Selçuk Gerede, ağabeyi Faruk Gerede'yi askerlik yaptığı sırada, henüz 24 yaşında kaybetmişti. Bu acıyı hayatını boyunca unutamayacaktı. Almanya ve İsviçre'de tıp eğitimi alan Selçuk Gerede çok ünlü ve bilinen bir doktor olmasına rağmen hayatını fakir hastalarına adamıştı.
Hastası olan sosyetenin ünlü isimlerinden arkadaşları olduğu için para almayan Gerede, fakir hastalarını da ücretsiz muayene ediyordu.
Bu nedenle geçim sıkıntısı yaşıyordu. Gerede meslek felsefesini "tıp para kazanmak için değildir, hipokrat yemini bunu gerektirir" diye özetlerdi.
Bu arada Canan ve Selçuk Gerede çiftinin Şiva ve Bennu adını verdikleri iki kızları olmuştu.
Geçim sıkıntısının ağır bastığı bir sırada Selçuk Gerede'nin kayınpedere Cemil Vafi devreye girmiş, Selçuk Gerede Birleşmiş Milletler'de işe başlamıştı. Aile bu yüzden New York'a taşınmıştı.

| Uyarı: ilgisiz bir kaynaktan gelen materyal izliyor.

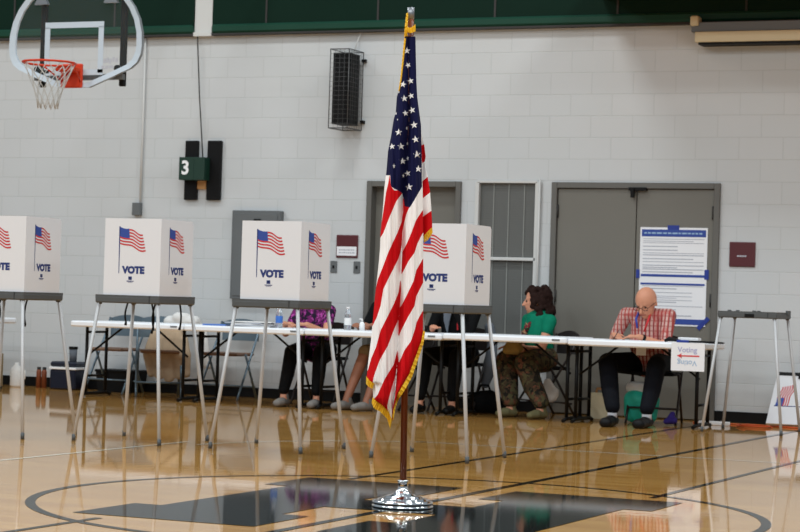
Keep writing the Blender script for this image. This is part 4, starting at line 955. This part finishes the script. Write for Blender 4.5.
rl.lathe([(0.03, 0), (0.052, 0), (0.052, 0.024), (0.03, 0.024), (0.03, 0)], n=24); one('tape_roll', rl, M['blue_tape'], 'roll of blue tape lying on the table above the Voting sign', 'tape', (-5.10, 17.77, 0.731))
one('cable_tie', MB().tube([(-0.26, 0, 0.01), (-0.22, 0.01, 0.03), (-0.1, 0, 0.012), (0.05, -0.02, 0.014), (0.2, 0, 0.010), (0.26, 0.01, 0.009)], [0.012, 0.02, 0.009, 0.009, 0.011, 0.006]), M['black'], 'black strap lying along the right end of the table', 'strap', (-5.02, 17.83, 0.731))
# cooler and tumbler
t = thing('cooler', 'dark blue cooler with a white rim on the floor by the wall', 'cooler', (-11.92, 18.98, 0))
MB().box(-0.155, 0.155, -0.12, 0.12, 0, 0.205, bev=0.015).build('body', M['navy_plastic'], t); MB().box(-0.16, 0.16, -0.125, 0.125, 0.205, 0.230, bev=0.004).build('rim', M['white_print'], t); MB().box(-0.155, 0.155, -0.12, 0.12, 0.230, 0.285, bev=0.018).build('lid', M['navy_plastic'], t)
t = thing('tumbler', 'travel cup with a black lid standing on the blue cooler', 'cup', (-11.86, 18.96, 0.285)); MB().lathe([(0, 0), (0.036, 0), (0.042, 0.13), (0, 0.13)], n=18).build('cup_body', M['grey_cloth'], t); MB().lathe([(0, 0.13), (0.047, 0.13), (0.047, 0.155), (0, 0.157)], n=18).build('lid', M['black'], t)
t = thing('water_jug', 'white plastic jug on the floor at the far left', 'jug', (-12.53, 18.95, 0)); MB().lathe([(0, 0), (0.06, 0), (0.065, 0.02), (0.065, 0.17), (0.05, 0.2), (0.022, 0.23), (0.022, 0.25), (0, 0.25)], n=20).build('jug_body', M['white_cloth'], t); MB().tube([(0.06, 0, 0.07), (0.10, 0, 0.09), (0.10, 0, 0.17), (0.05, 0, 0.19)], 0.01).build('handle', M['white_cloth'], t)
for x, lab in ((-12.29, 'left one of two brown bottles standing by the baseboard'), (-12.225, 'right one of two brown bottles standing by the baseboard')):
    t = thing('brown_bottle', lab, 'bottle', (x, 19.0, 0), 0, 'brown bottles by the baseboard'); MB().lathe([(0, 0), (0.026, 0), (0.026, 0.17), (0.018, 0.19), (0, 0.19)], n=14).build('bottle_body', M['brown'], t); MB().lathe([(0, 0.188), (0.02, 0.188), (0.02, 0.215), (0, 0.215)], n=12).build('cap', M['darkgap'], t)
one('cardboard_box', MB().box(-0.2, 0.2, -0.15, 0.15, 0, 0.34, bev=0.004), M['khaki'], 'brown cardboard box under the table at the left edge', 'box', (-12.86, 18.75, 0))
t = thing('storage_bin', 'black plastic bin on the floor under the second table', 'bin', (-11.33, 19.04, 0)); MB().prism([(-0.19, 0), (0.19, 0), (0.22, 0.2), (-0.22, 0.2)], -0.14, 0.14, 0, Matrix.Rotation(math.pi/2, 4, 'X')).build('body', M['black'], t); MB().box(-0.23, 0.23, -0.15, 0.15, 0.2, 0.225, bev=0.005).build('lid', M['black'], t)
# coat over chair
B = Body(); cx, cy = -10.66, 18.80
for a in ((-0.16, 0.60, 0.07), (-0.08, 0.66, 0.07), (0.02, 0.68, 0.08), (0.12, 0.64, 0.07), (0.19, 0.56, 0.07)):
    B.cap((cx+a[0]*0.9, cy-0.02, a[1]), a[2]*0.8, (cx+a[0]*1.15, cy-0.06, 0.40), a[2], wn=0.7); B.cap((cx+a[0]*1.15, cy-0.06, 0.40), a[2], (cx+a[0]*1.1+0.02, cy-0.04, 0.16+abs(a[0])*0.3), a[2]*0.7, wn=0.6)
tag(B.fused('coat', M['coat'], None, 0.012, 3), 'tan and cream coat draped over the middle blue grey folding chair', 'coat')
B = Body(); B.cap((-10.72, 18.92, 0.73), 0.08, (-10.45, 18.94, 0.74), 0.075, wn=0.8); B.cap((-10.62, 18.90, 0.77), 0.06, (-10.54, 18.92, 0.77), 0.055); B.cap((-10.40, 18.98, 0.68), 0.06, (-10.32, 19.0, 0.3), 0.05, wn=0.6)
tag(B.fused('white_jacket', M['white_cloth'], None, 0.012, 3), 'bunched white jacket on top of the tan coat chair', 'jacket')
# bags under the right tables
t = thing('black_bag', 'black cloth bag on the floor under the table right of the flag', 'bag', (-7.22, 18.62, 0)); B = Body(); B.cap((-0.10, 0, 0.09), 0.09, (0.10, 0, 0.09), 0.09); B.cap((-0.07, 0, 0.13), 0.07, (0.06, 0, 0.15), 0.07); B.fused('bag_body', M['black_cloth'], t, 0.012); MB().tube([(-0.07, 0, 0.18), (-0.03, 0, 0.26), (0.04, 0, 0.26), (0.07, 0, 0.19)], 0.01).build('handle', M['black_cloth'], t)
B = Body(); B.cap((-7.22, 18.80, 0.66), 0.05, (-7.22, 18.76, 0.42), 0.07, wn=0.6); B.cap((-7.22, 18.76, 0.42), 0.07, (-7.26, 18.74, 0.25), 0.04, wn=0.6); B.cap((-7.25, 18.78, 0.80), 0.05, (-7.22, 18.80, 0.66), 0.06, wn=0.7)
tag(B.fused('grey_jacket', M['grey_cloth'], None, 0.012, 3), 'grey jacket hanging off the chair of the person in black', 'jacket')
t = thing('handbag', 'olive tan handbag on the lap of the woman in teal', 'bag', (-6.84, 18.34, 0.60)); B = Body(); B.cap((-0.06, 0, 0), 0.06, (0.06, 0, 0.0), 0.06, wn=0.7); B.cap((-0.04, 0, 0.04), 0.04, (0.04, 0, 0.04), 0.04); B.fused('bag_body', M['olive'], t, 0.01); MB().tube([(0.0, 0, 0.07), (0.10, 0.02, 0.02), (0.16, 0.05, -0.04)], 0.006).build('strap', M['black'], t)
B = Body(); B.cap((-6.58, 18.55, 0.33), 0.035, (-6.56, 18.55, 0.23), 0.08, wn=0.6); B.cap((-6.60, 18.55, 0.24), 0.07, (-6.52, 18.55, 0.20), 0.075, wn=0.6)
tag(B.fused('white_bag', M['white_cloth'], None, 0.011, 2), 'white plastic bag hanging under the chair of the woman in teal', 'bag')
t = thing('canister', 'cream plastic canister with a tan handle on the floor between woman and bald man', 'canister', (-6.02, 18.42, 0)); MB().box(-0.10, 0.10, -0.08, 0.08, 0, 0.25, bev=0.02).build('canister_body', M['cream'], t); MB().tube([(-0.05, 0, 0.245), (-0.04, 0, 0.285), (0.04, 0, 0.285), (0.05, 0, 0.245)], 0.012).build('handle', M['tan'], t)
t = thing('tote_bag', 'teal tote bag with a white top under the bald man\'s chair', 'bag', (-5.64, 18.40, 0)); B = Body(); B.cap((-0.07, 0, 0.07), 0.07, (-0.05, 0, 0.2), 0.09, wl=1.3); B.cap((0.07, 0, 0.06), 0.06, (0.07, 0, 0.2), 0.08, wl=1.2); B.fused('bag_body', M['teal_bag'], t, 0.012); B = Body(); B.cap((-0.10, 0.02, 0.31), 0.055, (0.10, 0.02, 0.31), 0.055); B.fused('bag_top', M['white_cloth'], t, 0.012)
B = Body(); B.cap((-5.36, 18.22, 0.035), 0.032, (-5.29, 18.22, 0.045), 0.04, wn=0.8); B.cap((-5.33, 18.22, 0.05), 0.03, (-5.31, 18.24, 0.10), 0.026); tag(B.fused('cloth_bundle', M['purple'], None, 0.011, 2), 'small purple cloth bundle on the floor behind the bald man\'s foot', 'bundle')
# folded booth case leaning on the wall
t = thing('folded_booth_case', 'white folded booth case with a sideways flag print leaning on the wall at far right', 'case', (-4.36, 18.86, 0.02)); 
tilt = Matrix.Rotation(-0.42, 4, 'X'); Mx = tilt @ Matrix.Rotation(math.pi/2, 4, 'X')
q = MB(); q.prism([(-0.27, 0), (0.27, 0), (0.225, 0.47), (-0.225, 0.47)], -0.02, 0.03, 0, Mx)
def CP(u, v): return tilt @ Vector((u, -0.0315, v))
flag_print(q, lambda u, v: CP(-0.21+v*1.0, 0.17+u*1.0), 1.0)
q.build('case_panel', PM(), t)
q = MB(); q.prism([(-0.232, 0.462), (0.232, 0.462), (0.222, 0.492), (-0.215, 0.492)], -0.03, 0.035, 0, Mx); q.box(-0.03, 0.03, -0.045, -0.02, 0.435, 0.47, 0, tilt); q.build('case_edge', M['black'], t)
# cord and power strip
pts = []
for i in range(60):
    s = i/59; x = -5.3+2.6*s; pts.append((x, 18.86+0.05*math.sin(s*9)+0.02*math.sin(s*31)-0.05*s, 0.007))
one('extension_cord', MB().tube(pts, 0.0065, n=6), M['cord'], 'orange extension cord lying on the floor along the right wall', 'cord')
pts = [(-4.68+0.16*math.cos(a)*(1-0.02*a), 18.62+0.10*math.sin(a), 0.007+0.0015*a) for a in [k*0.3 for k in range(36)]]
one('cord_coil', MB().tube(pts, 0.006, n=6), M['cord'], 'loose coil of orange cord by the wall beside the bare booth', 'cord')
one('power_strip', MB().box(-0.14, 0.14, -0.025, 0.025, 0, 0.035, bev=0.006), M['white_print'], 'white power strip on the floor under the right end of the table', 'power strip', (-5.05, 18.66, 0))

Selçuk Gerede kısa sürede görevinde sivrilmiş ve başhekimliğe yükselmişti. Gerede ailesi uzun yıllar yurtdışında kalmış ve New York'tan dünyanın çeşitli ülkelerine seyahat etmişlerdi.
Bennu, Parson's Schools of Design'ı 16 yaşında bitirdi. Şiva ise London School of Economics'te okudu. Canan Gerede, kızlarının Türkiye'yi tanımasını istediği için aile bir müddet sonra yurda döndü.
Güzellikleriyle dikkat çeken Bennu ve Şiva Gerede, 1980'lerin sonlarında bir ara modellik de yapmışlardı.
Bennu Gerede ise sinema ve fotoğrafa tutkundu. Fotoğrafçılığa 12 yaşında babasının aldığı bir makine ile başladı.
Türkiye'ye döndükten sonra birkaç filmde rol alan Bennu Gerede, kısa bir süreliğine Hong Kong'da yaşadı.
Çektiği fotoğraflarla pek çok ödül kazanan Bennu Gerede, üç evlilikden dört çocuk sahibi oldu. En son fotoğraf çalışması "töre" üzerineydi.